This photo is very strange
Nov. 1st, 2017 11:17 pm
OK, yeah, slightly dark, I'm not really done with manipulating it. I discovered something while editing it that has me truly boggled: the file size is wrong. And that requires some explanation.
I shot this with my Lumix LX-7. I almost always shoot in programmed exposure mode and record both RAW and JPEG images. The camera does a pretty darn good job of grabbing the exposure, and I knew I'd have enough pixels in the RAW file to adjust to get what I was seeing. The RAW side captures exactly what the camera's chip sees with pretty much zero alteration. It then applies a JPEG process which includes some curves adjustment, sharpening, and most importantly (and destructively!): compression. Then it writes a JPEG file. And JPEGs are fine for most people, but not for me. I want the raw pixels to fiddle with because if you know what you're doing, you can extract more detail/information from a RAW than the automated JPEG processing, assuming you're willing to spend the time.
So like any other RAW file, I open it up in Bridge, do some fiddling, tell it to open in Photoshop, and I notice the image is kinda small. I don't think much of it, I figure for whatever reason that PS decided to open at a smaller zoom level. No big deal. I do some fiddling, the last step before saving it as a Photoshop file and again as a JPEG is to sharpen it. This requires zooming it to 100% so that you can best see what effect the sharpening tool has on the overall image. And this is when I discovered that the image was already at 100% magnification.
I have a 2015 iMac 27" with a 5K display, so hi-res images look pretty awesome on it. A RAW image produced by this camera normally has the dimensions of 3968 x 2232 pixels when shot in 16:9 aspect ratio, which is my normal shooting mode. If you multiply that out, you get the number 8,856,576, or you can round it to 9 megapixels.

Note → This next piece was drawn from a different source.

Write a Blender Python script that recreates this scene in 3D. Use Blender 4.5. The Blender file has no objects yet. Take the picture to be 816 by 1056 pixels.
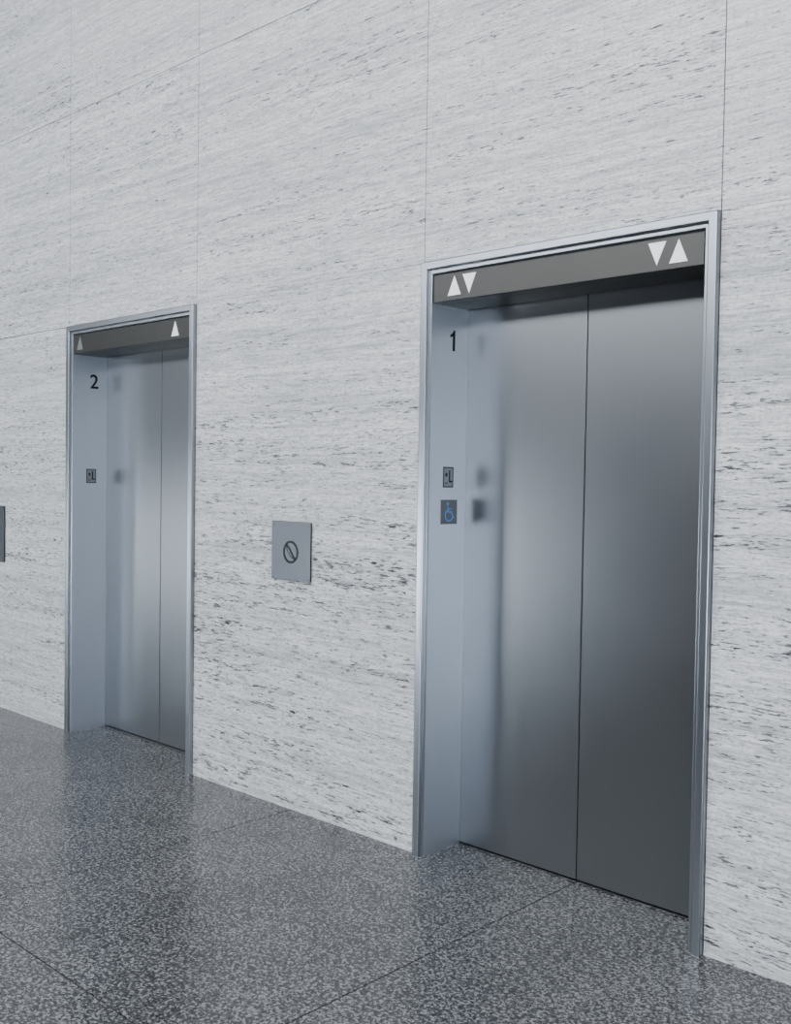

At 16:9 resolution, that's an image that's 22"x12.4" when printed at 180 ppi output.
The JPEG file is also going to have the same pixel dimensions as the RAW. The compression is going to reduce the graphic quality, but it's not visible if you don't look at it under high magnification or on a big screen. You end up with a smaller file size. For example, this image was taken on September 3rd at 7:23pm, allowing for a little clock drift. The previous image, with a slightly different zoom setting, was taken eight seconds earlier. The previous image RAW file was 10.7 megabytes, the JPEG was 3.78 meg. Same dimension, less information. And this is typical: the JPEG will always be smaller than the RAW. Well, usually.
So now we get in to why the above image is strange.
This image's JPEG counterpart is the proper 3968x2232 pixels.
The RAW is 1984x1116, or 2.2 megapixels. Exactly a quarter the size it should be (half of both the horizontal and vertical dimensions). Which explains why it opened small in Photoshop. The JPEG file size was 3.25 meg, the RAW was 3.12 meg.
Of the images on this card and recently shot by this camera, this happened twice, and both times were while shooting this sunset. I only took four images. I didn't change any modes, I didn't change the aspect ratio of the camera (one of the things that I love the most about it, second only to the Zeiss glass!).
Frankly, I'm baffled. The battery is regularly charged. The memory card wasn't full. The memory card is speed rated fast enough, and I certainly wasn't shooting rapidly enough to stuff the buffer. I don't think it can be a file corruption problem because it happened twice in less than two minutes and the file is readable. There may be a OS update available for the camera available, I'll look in to that tomorrow. I'll also reformat the card, both on my Mac and in the camera, then when I'm feeling better do a little photo safari. It looks like the days of 80 degree highs are behind us, but maybe going down to White Sands will be OK. And I'll look in to my directory for more recent shoots, but I actually haven't been shooting too much recently, so that won't help.